About XOM Making More Money Than God -- June 14, 2022

From Time, the Vatican, FEBRUARY 26, 1965 -- 1965 --

Bankers' best guesses about the Vatican's wealth put it at $10 billion to $15 billion. Of this wealth, Italian stockholdings alone run to $1.6 billion, 15% of the value of listed shares on the Italian market. The Vatican has big investments in banking, insurance, chemicals, steel, construction, real estate. Dividends help pay for Vatican expenses and charities such as assisting 1,500,000 children and providing some measure of food and clothing to 7,000,000 needy Italians. Unlike ordinary stockholders, the Vatican pays no taxes on this income, which led the leftist Rome weekly L'Espresso last week to call it "the biggest tax evader in Italy."

In 1962, Italy placed a 15% tax on all stock dividends, which two years later was raised to a 30% maximum. A rider to the original law that would have exempted the Vatican was specifically struck down. Nevertheless, the Vatican refused to pay the taxes—which might run upwards of $15 million a year-citing the Lateran Treaty of 1929 between Pope Pius XI and Mussolini. At that time, Italy agreed to pay the Pope $39 million in cash and $52 million in 5% government bonds as indemnity for losses suffered by the Pope when the Papal States were incorporated into Italy in 1870. Under Pius XII, Vatican money was shrewdly invested in stocks and real estate, and the capital has multiplied manyfold. The treaty also recognized the sovereignty of the Vatican, and a 1942 law written "in the spirit of the Concordat" exempted the Vatican from paying certain taxes then existing on dividends.

Fast forward to three weeks ago, link here:

the annual Peter's Pence collection brought in around 50 million euros (about $54 million). But the Holy See’s deficit was higher. It was therefore necessary, he suggested, to make investments to give the Holy See greater liquidity.

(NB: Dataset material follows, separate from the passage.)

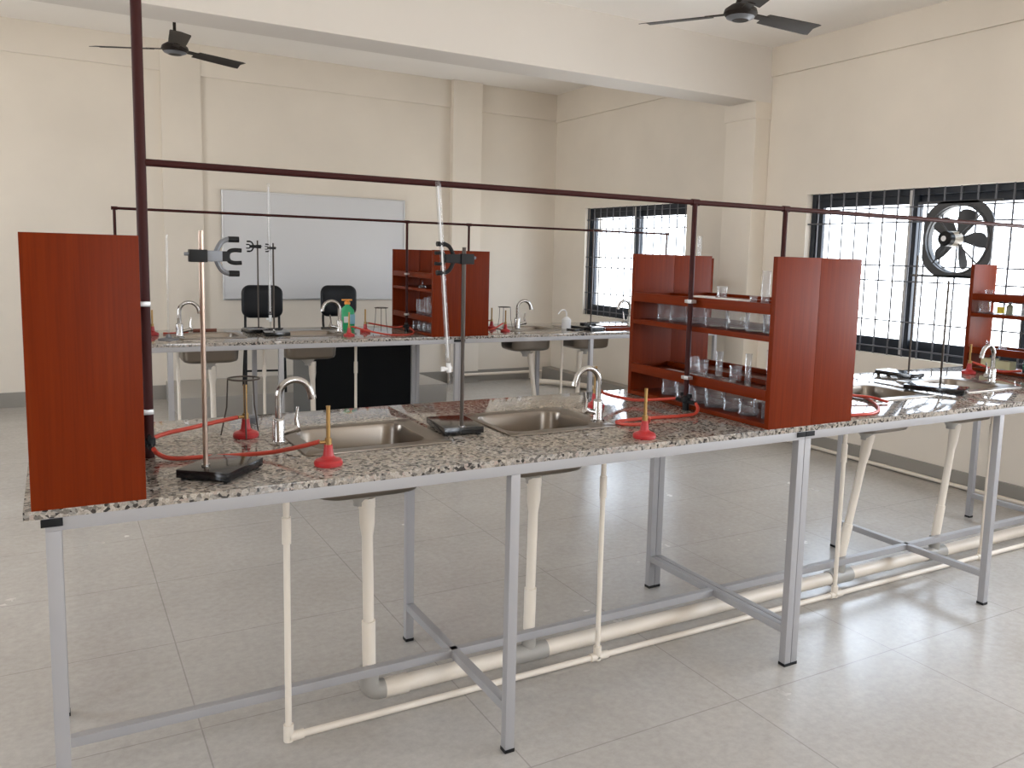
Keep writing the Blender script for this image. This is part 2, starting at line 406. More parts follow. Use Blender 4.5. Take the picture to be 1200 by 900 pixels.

The investments were overseen by the Secretariat of State’s administrative office, which had established a complex financial architecture over the years, using various current accounts, including some located abroad, and always seeking out investments of a particular type.

 To the best of my knowledge, God does not pay taxes in the US, unlike XOM.

For what it's worth, the Vatican's net assets in 2019, link here, about 4 billion euros.

Compare that to the average yearly income of Catholics around the world. One might want to start with those Catholics in sub-Saharan Africa.